第三章 相続不動産の法律と税金を知る
不動産に関わる法律には何があるのか
それぞれの場面で関わる法律は?
③土地建物の契約を結ぶ際に関わる法律
土地や建物を売ったり・買ったり、貸したり・借りたり、建物を建てる、相続により土地や建物を取得するなどの際に、それぞれ「売買契約」「賃貸借契約」「請負契約」「遺産分割協議書」などの契約等を結びますが、その時に関わる法律です。以下に代表的な法律を記載します。

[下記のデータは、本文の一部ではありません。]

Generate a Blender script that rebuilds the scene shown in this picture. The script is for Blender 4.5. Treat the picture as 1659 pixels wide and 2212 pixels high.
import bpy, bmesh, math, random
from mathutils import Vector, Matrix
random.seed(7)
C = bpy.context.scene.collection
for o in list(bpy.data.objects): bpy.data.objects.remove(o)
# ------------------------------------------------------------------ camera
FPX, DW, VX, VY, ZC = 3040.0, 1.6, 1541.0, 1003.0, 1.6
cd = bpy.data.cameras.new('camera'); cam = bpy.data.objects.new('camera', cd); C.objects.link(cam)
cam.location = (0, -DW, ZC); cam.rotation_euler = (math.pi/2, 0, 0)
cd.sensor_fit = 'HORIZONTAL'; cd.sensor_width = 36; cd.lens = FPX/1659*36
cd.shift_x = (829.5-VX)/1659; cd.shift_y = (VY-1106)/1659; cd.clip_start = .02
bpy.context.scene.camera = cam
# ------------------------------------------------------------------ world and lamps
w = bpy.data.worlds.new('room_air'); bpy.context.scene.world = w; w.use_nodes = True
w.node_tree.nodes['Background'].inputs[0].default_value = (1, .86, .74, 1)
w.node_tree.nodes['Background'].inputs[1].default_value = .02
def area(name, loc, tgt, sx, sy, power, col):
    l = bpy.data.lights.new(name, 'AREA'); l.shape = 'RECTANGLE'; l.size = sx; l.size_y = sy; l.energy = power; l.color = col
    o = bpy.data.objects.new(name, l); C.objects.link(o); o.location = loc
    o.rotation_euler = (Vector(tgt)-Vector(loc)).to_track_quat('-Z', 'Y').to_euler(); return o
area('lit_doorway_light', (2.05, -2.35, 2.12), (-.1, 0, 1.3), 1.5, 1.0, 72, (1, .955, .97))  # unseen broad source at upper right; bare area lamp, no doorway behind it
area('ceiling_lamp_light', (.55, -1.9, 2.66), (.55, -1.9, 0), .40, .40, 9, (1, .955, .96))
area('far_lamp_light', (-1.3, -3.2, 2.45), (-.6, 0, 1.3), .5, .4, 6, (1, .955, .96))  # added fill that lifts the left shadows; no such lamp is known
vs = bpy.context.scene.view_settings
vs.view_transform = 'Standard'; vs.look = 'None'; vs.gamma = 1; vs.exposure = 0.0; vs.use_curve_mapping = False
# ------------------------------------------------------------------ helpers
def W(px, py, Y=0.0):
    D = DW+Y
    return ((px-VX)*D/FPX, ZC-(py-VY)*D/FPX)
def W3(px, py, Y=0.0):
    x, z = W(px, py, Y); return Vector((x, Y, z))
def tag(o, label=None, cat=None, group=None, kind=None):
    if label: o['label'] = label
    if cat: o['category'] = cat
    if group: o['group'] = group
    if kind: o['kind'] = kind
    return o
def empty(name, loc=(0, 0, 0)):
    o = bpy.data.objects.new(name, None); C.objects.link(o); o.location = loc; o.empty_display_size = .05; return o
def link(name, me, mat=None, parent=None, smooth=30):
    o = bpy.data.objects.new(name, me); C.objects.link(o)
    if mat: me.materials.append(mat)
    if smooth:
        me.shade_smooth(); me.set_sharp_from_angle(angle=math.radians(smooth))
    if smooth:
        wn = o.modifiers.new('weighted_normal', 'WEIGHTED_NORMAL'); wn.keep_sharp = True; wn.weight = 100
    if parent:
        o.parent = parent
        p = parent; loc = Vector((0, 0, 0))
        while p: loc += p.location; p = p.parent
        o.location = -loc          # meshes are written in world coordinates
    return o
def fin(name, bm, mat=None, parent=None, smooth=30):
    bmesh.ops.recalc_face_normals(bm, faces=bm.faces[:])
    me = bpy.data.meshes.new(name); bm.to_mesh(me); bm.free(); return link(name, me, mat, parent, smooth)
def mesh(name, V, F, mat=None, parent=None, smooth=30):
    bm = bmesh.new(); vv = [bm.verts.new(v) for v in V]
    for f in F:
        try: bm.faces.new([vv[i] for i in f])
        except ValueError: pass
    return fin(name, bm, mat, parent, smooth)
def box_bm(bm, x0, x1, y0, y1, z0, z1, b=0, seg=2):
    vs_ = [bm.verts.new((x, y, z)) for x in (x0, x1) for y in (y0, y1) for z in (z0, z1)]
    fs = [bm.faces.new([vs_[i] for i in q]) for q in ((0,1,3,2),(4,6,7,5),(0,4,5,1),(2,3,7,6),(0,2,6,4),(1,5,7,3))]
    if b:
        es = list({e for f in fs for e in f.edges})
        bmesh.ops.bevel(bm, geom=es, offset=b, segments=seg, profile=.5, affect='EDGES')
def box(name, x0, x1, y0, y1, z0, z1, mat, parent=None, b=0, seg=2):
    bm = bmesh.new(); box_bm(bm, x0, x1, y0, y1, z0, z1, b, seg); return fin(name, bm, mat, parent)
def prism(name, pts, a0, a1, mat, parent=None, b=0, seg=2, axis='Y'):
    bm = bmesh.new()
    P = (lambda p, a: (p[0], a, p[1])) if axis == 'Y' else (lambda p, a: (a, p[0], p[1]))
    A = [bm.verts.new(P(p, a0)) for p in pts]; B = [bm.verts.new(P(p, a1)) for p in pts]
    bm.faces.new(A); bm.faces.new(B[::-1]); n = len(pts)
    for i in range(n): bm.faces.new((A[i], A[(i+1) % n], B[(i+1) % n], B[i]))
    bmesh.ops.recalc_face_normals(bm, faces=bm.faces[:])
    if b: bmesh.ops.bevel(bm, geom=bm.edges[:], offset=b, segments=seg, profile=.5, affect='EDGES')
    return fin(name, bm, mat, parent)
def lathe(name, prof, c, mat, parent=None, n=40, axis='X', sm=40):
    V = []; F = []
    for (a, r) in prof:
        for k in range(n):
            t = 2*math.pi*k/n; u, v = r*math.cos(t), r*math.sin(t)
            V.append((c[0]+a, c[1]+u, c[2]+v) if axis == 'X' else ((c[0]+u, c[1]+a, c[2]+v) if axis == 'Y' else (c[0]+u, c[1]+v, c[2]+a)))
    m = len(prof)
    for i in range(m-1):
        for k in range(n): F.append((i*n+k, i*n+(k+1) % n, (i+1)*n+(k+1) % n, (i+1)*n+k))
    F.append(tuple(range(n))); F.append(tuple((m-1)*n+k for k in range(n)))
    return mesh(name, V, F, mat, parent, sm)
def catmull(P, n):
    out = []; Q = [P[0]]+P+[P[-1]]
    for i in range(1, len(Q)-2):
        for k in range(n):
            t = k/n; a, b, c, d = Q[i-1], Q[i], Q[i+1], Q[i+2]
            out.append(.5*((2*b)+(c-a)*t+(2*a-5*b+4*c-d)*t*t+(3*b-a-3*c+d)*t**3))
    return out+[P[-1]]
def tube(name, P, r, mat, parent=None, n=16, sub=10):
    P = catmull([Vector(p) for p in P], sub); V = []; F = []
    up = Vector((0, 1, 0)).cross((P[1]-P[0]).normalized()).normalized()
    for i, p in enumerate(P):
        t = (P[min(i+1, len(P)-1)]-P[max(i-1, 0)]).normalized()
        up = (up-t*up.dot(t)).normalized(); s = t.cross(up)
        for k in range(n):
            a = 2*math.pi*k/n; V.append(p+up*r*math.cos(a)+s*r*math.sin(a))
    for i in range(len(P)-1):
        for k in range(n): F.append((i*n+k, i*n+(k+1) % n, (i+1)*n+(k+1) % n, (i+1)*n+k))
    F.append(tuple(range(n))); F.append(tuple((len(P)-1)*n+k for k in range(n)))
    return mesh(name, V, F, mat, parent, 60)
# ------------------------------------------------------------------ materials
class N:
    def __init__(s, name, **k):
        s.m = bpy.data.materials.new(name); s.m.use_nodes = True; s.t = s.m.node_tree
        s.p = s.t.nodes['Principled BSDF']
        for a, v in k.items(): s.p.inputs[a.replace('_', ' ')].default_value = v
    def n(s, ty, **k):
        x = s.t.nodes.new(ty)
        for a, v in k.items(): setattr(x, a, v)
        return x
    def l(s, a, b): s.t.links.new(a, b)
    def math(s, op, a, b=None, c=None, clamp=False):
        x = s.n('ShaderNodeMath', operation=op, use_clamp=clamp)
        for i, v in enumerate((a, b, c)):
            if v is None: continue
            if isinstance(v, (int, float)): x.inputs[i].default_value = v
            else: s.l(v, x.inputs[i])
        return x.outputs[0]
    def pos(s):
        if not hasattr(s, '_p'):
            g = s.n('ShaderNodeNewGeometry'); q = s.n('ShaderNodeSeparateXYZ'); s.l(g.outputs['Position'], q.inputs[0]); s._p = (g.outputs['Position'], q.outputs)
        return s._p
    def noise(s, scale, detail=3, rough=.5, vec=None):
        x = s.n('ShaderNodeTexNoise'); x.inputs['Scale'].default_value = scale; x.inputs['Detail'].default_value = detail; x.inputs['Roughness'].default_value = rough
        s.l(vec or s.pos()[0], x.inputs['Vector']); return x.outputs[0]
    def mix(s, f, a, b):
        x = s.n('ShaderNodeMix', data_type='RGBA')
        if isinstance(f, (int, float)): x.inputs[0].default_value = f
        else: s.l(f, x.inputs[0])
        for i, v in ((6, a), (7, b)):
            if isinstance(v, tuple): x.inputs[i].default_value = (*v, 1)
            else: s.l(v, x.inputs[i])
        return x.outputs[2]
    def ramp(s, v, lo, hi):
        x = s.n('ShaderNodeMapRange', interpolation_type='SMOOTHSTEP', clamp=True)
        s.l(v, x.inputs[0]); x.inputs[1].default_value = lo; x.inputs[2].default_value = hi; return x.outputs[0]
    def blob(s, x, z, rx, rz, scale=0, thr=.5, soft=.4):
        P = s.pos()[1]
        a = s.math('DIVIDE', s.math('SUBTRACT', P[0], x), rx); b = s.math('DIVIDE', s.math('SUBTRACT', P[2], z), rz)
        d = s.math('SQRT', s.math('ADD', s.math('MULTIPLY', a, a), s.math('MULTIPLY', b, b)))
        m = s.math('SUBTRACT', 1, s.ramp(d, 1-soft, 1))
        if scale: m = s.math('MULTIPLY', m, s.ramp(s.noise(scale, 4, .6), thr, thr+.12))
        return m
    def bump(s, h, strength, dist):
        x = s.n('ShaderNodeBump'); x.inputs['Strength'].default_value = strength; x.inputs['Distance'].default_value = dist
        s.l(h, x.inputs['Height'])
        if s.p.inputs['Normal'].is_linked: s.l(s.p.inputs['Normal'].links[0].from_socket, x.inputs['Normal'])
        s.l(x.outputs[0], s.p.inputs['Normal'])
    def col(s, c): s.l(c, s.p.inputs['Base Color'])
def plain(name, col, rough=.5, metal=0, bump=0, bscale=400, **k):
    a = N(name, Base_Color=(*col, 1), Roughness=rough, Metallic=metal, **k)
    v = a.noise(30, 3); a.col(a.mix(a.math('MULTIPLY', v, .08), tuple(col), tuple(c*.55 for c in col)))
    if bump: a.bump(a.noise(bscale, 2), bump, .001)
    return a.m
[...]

民法は、各契約が有効に成立するための要件や、万が一トラブルがあった際の基準、不動産の状態や内容が契約に適さないときの責任(「契約不適合責任」といい、以前の瑕疵担保責任といわれるものです)、相続に際して考える基準など、基本的な考え方を定めています。契約や協議内容について、契約の相手方と争いが生じた場合や、そもそも契約の相手方と取り決めが無いような場合、原則として民法に基づいて協議し解決することになります。
借地借家法は、主として借り手である賃借人(借主)の立場を守ろうということで作られた法律ですが、土地(ただし、土地の上にある建物の所有を目的とするものに限ります)及び建物の賃貸借契約に関して、民法に優先して適用される法律です。例えば、土地・建物の賃貸借契約の期間や更新の際の基準・終了させる場合の要件などについて定めています。

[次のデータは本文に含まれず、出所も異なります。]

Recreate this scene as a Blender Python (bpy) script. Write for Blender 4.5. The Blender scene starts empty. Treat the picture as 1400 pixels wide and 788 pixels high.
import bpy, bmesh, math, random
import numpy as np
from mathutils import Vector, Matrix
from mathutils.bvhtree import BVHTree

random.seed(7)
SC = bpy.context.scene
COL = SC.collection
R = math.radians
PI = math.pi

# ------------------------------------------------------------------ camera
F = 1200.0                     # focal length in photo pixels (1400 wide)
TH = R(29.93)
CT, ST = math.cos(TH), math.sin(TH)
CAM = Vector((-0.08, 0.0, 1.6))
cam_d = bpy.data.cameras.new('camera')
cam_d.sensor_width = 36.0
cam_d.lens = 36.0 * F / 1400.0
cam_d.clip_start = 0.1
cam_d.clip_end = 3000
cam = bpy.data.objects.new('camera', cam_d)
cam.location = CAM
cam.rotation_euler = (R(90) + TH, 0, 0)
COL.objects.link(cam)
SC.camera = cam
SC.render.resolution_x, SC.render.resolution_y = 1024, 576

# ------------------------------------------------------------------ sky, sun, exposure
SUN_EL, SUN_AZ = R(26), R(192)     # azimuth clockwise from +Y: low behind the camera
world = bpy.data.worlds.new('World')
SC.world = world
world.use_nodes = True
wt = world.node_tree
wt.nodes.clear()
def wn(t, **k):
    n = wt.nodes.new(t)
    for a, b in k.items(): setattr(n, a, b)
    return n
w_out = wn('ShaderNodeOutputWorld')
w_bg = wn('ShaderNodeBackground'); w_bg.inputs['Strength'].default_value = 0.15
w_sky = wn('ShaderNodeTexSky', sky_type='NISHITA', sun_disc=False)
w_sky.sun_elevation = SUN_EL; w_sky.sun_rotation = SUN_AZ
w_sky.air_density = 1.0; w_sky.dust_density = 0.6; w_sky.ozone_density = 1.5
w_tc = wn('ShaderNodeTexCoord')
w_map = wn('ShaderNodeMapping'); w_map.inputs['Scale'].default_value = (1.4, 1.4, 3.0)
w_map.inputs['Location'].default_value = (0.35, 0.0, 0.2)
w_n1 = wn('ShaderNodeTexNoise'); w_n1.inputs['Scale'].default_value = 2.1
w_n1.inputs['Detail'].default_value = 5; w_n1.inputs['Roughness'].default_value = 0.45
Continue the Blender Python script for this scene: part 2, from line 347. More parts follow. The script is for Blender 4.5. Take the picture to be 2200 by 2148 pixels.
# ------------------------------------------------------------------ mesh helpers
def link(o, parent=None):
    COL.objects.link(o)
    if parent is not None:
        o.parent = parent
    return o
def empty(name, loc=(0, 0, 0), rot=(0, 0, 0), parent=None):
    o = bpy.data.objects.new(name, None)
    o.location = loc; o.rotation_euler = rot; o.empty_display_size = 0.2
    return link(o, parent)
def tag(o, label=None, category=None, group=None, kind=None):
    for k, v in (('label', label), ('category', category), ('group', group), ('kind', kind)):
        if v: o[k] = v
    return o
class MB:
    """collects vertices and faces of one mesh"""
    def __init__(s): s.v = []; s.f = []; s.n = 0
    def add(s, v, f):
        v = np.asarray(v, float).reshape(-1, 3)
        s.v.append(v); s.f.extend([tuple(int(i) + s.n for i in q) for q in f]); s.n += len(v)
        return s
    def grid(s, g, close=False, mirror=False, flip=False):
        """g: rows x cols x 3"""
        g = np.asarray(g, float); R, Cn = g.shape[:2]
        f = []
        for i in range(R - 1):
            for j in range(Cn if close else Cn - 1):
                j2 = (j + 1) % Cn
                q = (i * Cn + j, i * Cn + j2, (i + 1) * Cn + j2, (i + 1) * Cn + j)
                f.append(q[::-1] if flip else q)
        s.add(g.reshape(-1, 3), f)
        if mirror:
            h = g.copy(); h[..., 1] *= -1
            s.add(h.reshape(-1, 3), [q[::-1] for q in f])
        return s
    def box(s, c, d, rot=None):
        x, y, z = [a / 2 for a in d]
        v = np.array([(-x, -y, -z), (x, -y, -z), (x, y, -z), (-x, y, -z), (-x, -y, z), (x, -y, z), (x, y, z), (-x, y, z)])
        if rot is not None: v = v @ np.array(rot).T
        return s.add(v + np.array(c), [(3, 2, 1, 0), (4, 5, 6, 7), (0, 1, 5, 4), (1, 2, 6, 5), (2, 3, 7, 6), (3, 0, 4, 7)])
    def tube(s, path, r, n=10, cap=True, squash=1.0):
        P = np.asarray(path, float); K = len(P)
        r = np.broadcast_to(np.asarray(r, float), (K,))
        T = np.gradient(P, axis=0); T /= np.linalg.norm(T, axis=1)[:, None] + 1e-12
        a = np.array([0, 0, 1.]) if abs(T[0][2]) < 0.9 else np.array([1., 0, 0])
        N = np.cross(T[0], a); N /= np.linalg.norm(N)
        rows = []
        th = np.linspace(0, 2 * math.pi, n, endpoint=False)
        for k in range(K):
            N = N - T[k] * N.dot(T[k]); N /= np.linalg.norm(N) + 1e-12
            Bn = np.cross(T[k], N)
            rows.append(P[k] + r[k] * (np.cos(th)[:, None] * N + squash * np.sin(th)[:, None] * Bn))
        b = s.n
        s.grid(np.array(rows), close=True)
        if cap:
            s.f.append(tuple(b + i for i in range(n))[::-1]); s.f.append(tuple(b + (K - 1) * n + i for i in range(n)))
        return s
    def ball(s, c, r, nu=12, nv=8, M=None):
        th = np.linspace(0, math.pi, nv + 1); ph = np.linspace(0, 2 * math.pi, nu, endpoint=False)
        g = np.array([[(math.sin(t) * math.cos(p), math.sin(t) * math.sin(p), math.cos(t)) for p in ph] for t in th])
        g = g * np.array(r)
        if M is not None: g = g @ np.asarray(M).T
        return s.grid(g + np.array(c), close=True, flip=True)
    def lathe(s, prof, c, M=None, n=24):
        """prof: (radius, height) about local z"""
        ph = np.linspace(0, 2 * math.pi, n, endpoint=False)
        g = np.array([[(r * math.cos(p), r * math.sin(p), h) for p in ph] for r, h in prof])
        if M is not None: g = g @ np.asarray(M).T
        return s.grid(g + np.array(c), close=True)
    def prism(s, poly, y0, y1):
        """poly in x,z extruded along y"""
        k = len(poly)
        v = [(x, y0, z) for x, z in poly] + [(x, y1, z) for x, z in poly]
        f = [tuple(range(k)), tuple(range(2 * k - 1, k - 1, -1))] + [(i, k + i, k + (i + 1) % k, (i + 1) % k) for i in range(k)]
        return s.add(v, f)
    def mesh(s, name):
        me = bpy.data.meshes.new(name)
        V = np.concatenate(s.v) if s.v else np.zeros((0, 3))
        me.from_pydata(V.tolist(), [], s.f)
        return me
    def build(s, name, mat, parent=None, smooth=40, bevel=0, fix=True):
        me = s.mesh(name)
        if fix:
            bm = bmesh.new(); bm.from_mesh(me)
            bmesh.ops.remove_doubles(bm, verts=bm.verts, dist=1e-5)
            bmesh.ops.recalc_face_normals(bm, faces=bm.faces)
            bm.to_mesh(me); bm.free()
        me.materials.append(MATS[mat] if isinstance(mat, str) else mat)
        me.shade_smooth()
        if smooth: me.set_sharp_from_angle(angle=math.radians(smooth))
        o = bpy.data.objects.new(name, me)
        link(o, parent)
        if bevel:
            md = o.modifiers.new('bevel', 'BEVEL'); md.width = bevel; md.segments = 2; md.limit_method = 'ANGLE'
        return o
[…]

消費者契約法は、一般的に事業者と消費者には交渉力や知識・情報量などに差があることから、事業者と消費者との間で結ばれた契約を対象に、消費者を保護しようという目的から、民法に優先する規定を設けています。
具体的には、事業者の不適切な行為の結果、消費者が誤った認識や困惑をしたまま契約を締結した場合は、その契約を取り消すことができる旨定めています。また、契約内容に消費者の権利を不当に害する条項がある場合には、その契約条項を無効とすることなども定めています。
宅地建物取引業法は、宅地建物取引業者が売主となる売買契約について、消費者を保護しようという目的から、契約内容の一部に制限を加えるなどの、民法に優先する規定を設けています。
具体的には、土地建物を売買する際の手付金や違約金などの金額の制限や、先ほどお話しした契約不適合責任に関する制限が設けられており、これらの制限に違反する契約条項は無効となる旨定めています。
また、事業者が自ら売買する際や、事業者が他人間の売買や賃貸借などの代理や媒介(仲介)をする際の広告活動の規制、買主や借主に対する重要事項の説明義務(物件に関する事項や取引条件です)、契約内容を記載した書面の交付義務なども定めています。